Nineteenth-Century Automata and Our Visual Culture Today

In the summer of 2018, I was the collections intern for the Murtogh D. Guinness Collection of Mechanical Musical Instruments and Automata at the Morris Museum in Morristown, New Jersey. I worked alongside two other interns, doing a little bit of everything—registrar work, research, and weekly demonstrations in the gallery. When I returned to Colby and met Professor Juliet Sperling, I was struck by how my internship was related to her area of study. Professor Sperling is an Americanist at Colby who specializes in “moving images”—a term she uses to describe automata and mechanical instruments like the ones in the Guinness Collection at the Morris. Through teaching and research, she explores the way “seeing and touching” were intertwined with American art in the nineteenth century. I had the opportunity to sit down with Professor Sperling to discuss her work, and in doing so found many connections to my own experiences working at the Morris Museum.

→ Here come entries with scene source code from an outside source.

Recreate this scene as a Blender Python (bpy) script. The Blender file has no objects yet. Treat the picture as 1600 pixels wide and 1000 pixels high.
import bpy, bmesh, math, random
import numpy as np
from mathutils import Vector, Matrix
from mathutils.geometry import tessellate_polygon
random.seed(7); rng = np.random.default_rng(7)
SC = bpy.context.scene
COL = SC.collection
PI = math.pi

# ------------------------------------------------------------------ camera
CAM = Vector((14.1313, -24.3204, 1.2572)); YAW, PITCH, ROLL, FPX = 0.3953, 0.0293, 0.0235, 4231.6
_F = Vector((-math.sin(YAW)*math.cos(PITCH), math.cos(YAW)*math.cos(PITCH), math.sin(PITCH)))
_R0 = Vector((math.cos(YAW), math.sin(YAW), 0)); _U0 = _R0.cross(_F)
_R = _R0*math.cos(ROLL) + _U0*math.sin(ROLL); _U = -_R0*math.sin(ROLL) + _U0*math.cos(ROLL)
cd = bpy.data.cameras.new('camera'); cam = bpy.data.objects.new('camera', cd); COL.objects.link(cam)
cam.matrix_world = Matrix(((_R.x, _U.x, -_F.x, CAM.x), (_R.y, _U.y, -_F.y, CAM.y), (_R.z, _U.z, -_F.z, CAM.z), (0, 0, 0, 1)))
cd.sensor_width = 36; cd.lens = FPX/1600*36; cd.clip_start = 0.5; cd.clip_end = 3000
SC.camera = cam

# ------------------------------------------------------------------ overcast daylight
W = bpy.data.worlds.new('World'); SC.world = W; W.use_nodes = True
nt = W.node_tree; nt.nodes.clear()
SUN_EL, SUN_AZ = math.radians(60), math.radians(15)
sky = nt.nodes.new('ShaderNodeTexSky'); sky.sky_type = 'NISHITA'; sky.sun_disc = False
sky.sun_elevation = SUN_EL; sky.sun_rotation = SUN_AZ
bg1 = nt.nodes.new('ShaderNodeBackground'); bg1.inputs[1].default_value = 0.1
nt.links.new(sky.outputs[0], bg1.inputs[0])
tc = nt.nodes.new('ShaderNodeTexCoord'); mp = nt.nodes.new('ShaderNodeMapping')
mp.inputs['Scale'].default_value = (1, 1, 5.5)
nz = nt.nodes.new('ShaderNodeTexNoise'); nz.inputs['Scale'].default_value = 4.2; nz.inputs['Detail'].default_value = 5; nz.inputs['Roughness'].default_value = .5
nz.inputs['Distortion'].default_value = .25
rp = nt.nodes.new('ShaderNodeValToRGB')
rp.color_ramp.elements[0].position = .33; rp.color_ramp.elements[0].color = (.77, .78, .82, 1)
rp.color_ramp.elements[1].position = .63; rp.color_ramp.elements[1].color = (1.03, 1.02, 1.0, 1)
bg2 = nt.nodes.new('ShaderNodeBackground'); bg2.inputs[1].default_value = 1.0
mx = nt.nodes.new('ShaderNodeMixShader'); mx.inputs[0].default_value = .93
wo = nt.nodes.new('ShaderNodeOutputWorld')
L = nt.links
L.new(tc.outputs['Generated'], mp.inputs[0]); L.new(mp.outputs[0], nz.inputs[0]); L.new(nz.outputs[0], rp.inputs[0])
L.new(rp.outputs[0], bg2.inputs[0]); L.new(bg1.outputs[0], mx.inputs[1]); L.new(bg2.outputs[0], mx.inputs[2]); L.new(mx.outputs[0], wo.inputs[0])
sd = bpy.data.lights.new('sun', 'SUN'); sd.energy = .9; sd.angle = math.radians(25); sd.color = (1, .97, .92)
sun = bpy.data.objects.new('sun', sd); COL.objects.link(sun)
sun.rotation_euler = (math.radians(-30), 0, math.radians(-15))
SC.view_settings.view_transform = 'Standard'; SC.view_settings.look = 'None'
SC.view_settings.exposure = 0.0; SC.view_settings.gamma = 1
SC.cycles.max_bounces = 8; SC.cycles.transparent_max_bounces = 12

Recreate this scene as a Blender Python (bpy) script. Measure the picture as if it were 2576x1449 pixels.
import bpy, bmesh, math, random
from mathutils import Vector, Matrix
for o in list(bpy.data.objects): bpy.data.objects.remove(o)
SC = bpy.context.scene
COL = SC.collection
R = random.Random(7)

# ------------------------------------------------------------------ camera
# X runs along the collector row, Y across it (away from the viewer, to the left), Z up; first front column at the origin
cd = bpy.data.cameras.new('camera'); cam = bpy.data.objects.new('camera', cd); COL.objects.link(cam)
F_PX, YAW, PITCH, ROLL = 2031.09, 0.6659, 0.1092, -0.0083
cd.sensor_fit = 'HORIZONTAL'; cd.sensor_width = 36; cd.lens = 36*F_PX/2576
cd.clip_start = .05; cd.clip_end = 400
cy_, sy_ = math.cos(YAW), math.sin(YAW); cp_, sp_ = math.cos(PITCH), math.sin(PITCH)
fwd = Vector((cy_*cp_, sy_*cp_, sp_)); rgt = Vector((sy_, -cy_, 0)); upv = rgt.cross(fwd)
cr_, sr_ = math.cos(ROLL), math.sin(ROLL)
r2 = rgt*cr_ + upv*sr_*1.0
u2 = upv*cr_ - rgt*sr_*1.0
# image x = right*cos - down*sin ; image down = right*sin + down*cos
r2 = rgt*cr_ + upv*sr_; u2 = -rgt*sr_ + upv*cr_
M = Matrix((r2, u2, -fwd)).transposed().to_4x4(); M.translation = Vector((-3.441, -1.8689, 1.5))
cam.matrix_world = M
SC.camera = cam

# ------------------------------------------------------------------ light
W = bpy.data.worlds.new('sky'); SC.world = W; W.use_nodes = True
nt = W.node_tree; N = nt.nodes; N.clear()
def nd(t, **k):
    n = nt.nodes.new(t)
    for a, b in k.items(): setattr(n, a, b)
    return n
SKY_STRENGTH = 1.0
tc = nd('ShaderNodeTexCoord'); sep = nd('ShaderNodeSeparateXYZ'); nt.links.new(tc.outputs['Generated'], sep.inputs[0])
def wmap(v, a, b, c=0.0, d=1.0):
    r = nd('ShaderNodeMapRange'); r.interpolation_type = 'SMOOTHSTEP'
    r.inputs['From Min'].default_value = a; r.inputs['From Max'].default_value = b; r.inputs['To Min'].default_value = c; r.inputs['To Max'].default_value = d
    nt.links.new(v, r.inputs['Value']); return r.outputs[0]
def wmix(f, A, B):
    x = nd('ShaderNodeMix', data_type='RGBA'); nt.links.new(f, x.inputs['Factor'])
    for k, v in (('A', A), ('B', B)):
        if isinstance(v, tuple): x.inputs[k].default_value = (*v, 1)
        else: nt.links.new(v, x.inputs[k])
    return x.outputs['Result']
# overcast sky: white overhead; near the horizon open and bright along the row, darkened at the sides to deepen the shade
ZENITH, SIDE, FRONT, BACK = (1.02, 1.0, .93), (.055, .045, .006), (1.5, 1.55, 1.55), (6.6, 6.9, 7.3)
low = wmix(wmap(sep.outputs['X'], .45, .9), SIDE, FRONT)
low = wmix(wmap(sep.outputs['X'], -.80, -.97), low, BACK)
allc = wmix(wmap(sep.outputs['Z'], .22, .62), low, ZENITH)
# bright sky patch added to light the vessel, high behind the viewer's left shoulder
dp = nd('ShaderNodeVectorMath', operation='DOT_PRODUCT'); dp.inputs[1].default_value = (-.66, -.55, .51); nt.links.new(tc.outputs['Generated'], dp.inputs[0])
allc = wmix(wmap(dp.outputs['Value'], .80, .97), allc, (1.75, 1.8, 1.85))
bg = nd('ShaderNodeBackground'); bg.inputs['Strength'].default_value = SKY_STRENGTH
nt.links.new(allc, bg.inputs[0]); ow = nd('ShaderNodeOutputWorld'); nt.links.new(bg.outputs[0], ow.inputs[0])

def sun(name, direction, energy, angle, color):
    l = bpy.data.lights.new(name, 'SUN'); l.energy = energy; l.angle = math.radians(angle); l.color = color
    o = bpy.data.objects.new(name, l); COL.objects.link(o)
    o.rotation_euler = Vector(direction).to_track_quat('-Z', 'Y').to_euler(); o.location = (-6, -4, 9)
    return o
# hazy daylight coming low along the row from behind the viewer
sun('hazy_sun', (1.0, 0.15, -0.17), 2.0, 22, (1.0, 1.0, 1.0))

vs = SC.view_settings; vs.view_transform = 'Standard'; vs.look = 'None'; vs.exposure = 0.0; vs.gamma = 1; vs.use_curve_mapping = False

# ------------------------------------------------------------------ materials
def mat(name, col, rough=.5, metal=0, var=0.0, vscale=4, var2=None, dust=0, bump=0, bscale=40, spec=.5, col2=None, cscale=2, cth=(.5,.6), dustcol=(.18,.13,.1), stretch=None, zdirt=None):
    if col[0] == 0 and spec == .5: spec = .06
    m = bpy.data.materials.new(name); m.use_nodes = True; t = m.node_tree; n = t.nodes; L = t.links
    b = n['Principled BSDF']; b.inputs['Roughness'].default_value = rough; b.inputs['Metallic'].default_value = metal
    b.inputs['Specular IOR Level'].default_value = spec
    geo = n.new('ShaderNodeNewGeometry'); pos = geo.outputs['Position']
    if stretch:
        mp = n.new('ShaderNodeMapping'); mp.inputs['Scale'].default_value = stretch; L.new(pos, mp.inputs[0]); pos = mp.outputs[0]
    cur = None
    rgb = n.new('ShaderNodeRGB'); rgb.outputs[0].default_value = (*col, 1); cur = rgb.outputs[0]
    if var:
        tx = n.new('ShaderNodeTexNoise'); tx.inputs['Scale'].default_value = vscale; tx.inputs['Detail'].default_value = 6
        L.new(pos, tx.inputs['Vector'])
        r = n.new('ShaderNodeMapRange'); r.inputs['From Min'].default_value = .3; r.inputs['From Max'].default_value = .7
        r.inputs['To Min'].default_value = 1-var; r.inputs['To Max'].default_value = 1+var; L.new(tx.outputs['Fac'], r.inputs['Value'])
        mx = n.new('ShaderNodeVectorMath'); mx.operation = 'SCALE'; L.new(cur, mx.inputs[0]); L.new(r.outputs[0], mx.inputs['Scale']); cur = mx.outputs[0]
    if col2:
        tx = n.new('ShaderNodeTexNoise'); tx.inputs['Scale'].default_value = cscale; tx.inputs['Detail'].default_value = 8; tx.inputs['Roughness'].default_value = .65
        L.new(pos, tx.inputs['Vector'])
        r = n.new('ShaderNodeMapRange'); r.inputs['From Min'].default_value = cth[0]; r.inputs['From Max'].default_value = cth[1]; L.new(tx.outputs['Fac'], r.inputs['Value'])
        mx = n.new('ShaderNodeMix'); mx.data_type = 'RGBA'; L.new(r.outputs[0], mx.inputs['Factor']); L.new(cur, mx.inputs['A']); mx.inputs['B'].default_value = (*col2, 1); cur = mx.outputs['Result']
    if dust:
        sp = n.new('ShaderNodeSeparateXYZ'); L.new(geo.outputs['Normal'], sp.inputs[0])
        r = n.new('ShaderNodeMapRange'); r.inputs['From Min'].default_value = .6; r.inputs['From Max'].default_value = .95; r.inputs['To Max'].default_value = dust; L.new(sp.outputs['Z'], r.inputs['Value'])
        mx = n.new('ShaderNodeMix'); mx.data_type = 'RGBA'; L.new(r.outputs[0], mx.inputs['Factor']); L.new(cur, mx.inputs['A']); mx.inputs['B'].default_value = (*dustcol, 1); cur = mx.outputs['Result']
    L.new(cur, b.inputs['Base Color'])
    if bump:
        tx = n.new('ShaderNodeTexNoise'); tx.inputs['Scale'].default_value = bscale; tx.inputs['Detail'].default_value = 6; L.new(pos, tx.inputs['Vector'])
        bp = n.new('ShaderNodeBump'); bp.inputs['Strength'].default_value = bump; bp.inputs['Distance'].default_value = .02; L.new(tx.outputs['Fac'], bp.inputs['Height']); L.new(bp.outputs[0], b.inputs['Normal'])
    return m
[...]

Marina Takagi (center) with her fellow interns as they assist with the deinstallation of the exhibition A Cache of Kinetic Art: Curious Characters at the Morris Museum. Photo courtesy of Marina Takagi.

Murtogh D. Guinness (1913–2002) was a member of the prominent Guinness family. Using his family’s wealth, he devoted his lifetime to collecting mechanical musical instruments and automata, storing them in two penthouses in New York City. Mechanical musical instruments were prominent in eighteenth- and nineteenth-century Europe and became popular in America with the Industrial Revolution. At first a luxury item, these instruments were used as home entertainment for the wealthy. Gradually, they became more portable and cheaper to produce. At one point, Sears even sold mechanical musical instruments. Automata are mechanical dolls and toys (think: horror-movie windup dolls) that became popular in nineteenth-century France. After Guinness’s death, the Morris Museum was fortunate enough to acquire over seven thousand pieces of his collection, from the instruments and dolls themselves to the music sheets and rolls needed to operate them.

My favorite aspect of my internship was being able to interact with the instruments during the weekly demonstration. A colleague and I would begin the tour of the collection with a background on who Murtogh Guinness was, and a basic overview of what mechanical musical instruments are. Then we would showcase three instruments from the gallery. My favorite instrument to showcase was the Limonaire Orchestrophone, created in 1914. Made to be played at carnivals and festivals, this instrument is extremely beautiful yet loud. The reaction I got from the audience was the best part—everyone would get up and dance along while the instrument played. All I had to do, thanks to the updated technological mechanics, was flick a switch and insert a cardboard punch card, which was the “score” for the Limonaire.

Limonaire Orchestrophone (1914). Photo courtesy of the Morris Museum.

Professor Sperling studies “moving images” because they are often neglected by art historians but provide important links to the visual arts we see today. “I came to the topic of moving images in an unexpected way,” she told me when I asked her how she became interested in the topic. “I was taking a class in grad school about mass visual culture in the beginning of the nineteenth century. I came across this really interesting image of a fashion plate for an illustrated periodical from the 1840s with the head cut out so that you can see how the woman’s complexion looked with different colored dresses.” These objects were unique in that they were produced to be integral parts of everyday life, and therefore were not originally considered art. Rather, material culture and visual culture of the nineteenth century underpinned entertainment, education, and science in America.

Early moving images also help us study how Americans entertained themselves with interactive objects like mechanical dolls, self-playing instruments, and pop-up books. Professor Sperling told me about anatomy books, in which people used flaps on pages to explore images of the human anatomy. As part of her job, she mentioned that she would go into people’s attics to find these items. She has also visited the American Antiquarian Society, collectors, and other scholars.

By studying early moving images, art historians can get a sense of middle-class entertainment. This field also showcases the sophistication moving images have—the amount of mechanical engineering and science behind automata, mechanics, and moving images is astounding. Unlike the paintings in a museum, these works have tactile histories, and this element of physical interaction offers a completely different viewing experience today. Furthermore, we live in a culture in which moving images are all around us, and Professor Sperling’s research helps us understand their history and origins.

The automata and instruments at the Guinness Collection and the kinetic art that Professor Sperling studies, although not considered art when they were created, were more approachable and accessible than the “fine art” of the elite. Observing nineteenth-century moving art can actually tell us a lot about our own culture, and the development of contemporary art, such as performance art. “It shows how everyday things—objects from mass media, magazines, education, and science—really intersected with all of the sophisticated art worlds that we usually talk about in art history,” states Professor Sperling. “I think it gives us a chance to look at the stories that art history normally tells, but through different eyes.”